The problem with a campaign built on self-image and the optics of virtue is that people, inconveniently, expect it to be true. And what is fairly easy to execute in a campaign setting becomes near impossible to implement when governing.

What’s more, the gift social media gives, it also takes away. Unlike campaign advertising or stump speeches — which Canadians know is contrived — the power of social media lies in the sense that what you are seeing is, at least to some extent, genuine.

And so, when Canadians see their PM beaming with pride over his gender-balanced Cabinet or taking a selfie with a young couple while out for a jog, style becomes conflated with substance.

And now, after four years of governing, that conflation has become a collision. The chickens have come home to roost. In short, Trudeau is paying the price of the expectations he set when he promised to be a new and different kind of leader and began to practice the politics of political celebrity.

By dubbing himself the “feminist Prime Minister,” Trudeau opened himself up to the attacks that inevitably followed his expulsion of Jody Wilson-Raybould and Jane Philpott from his caucus.

In trumpeting his commitment to Indigenous communities — not least of which being a visit to a teepee set up by activists on Parliament Hill — Trudeau set himself up to be pilloried not only for his slow progress on Indigenous files but for tone-deaf responses to Indigenous protestors.
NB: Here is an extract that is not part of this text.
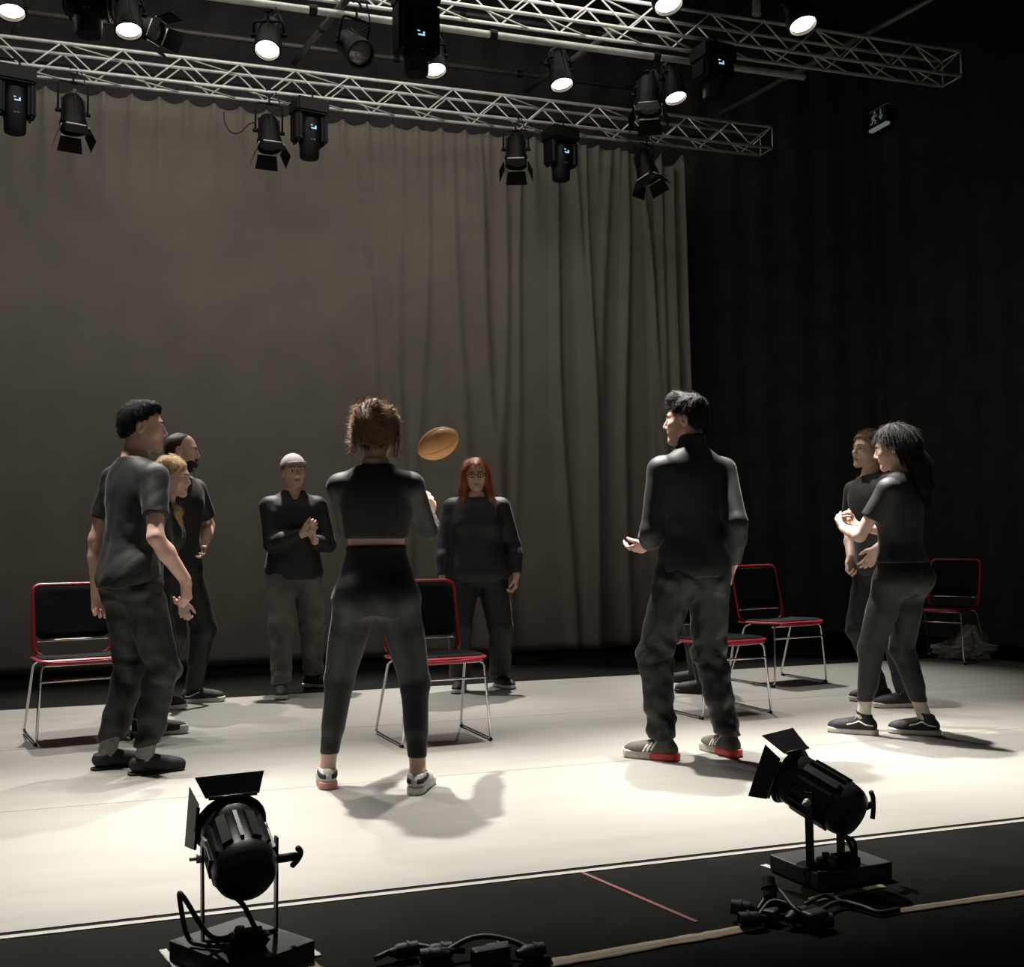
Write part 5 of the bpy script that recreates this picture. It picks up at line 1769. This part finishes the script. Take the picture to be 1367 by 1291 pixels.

And by claiming the mantle of Canada’s traditionally welcoming stance on immigration as his own, he has made himself vulnerable to the attacks of challengers who want to paint him as responsible for what they characterize as an unsustainable influx of irregular border crossers.

Many believe governments are not defeated, but rather that they defeat themselves. On the whole, I disagree. I think, in most cases, governments are elected to do a particular job, and when that job is done, another party is called up to bat.

For Trudeau, the job he was hired to do was to bring, in his own words, sunny ways to government.

Now that is done, Trudeau’s challenge is to rewrite his job description in a way that convinces Canadians he still has work to do and is still the best leader for the job.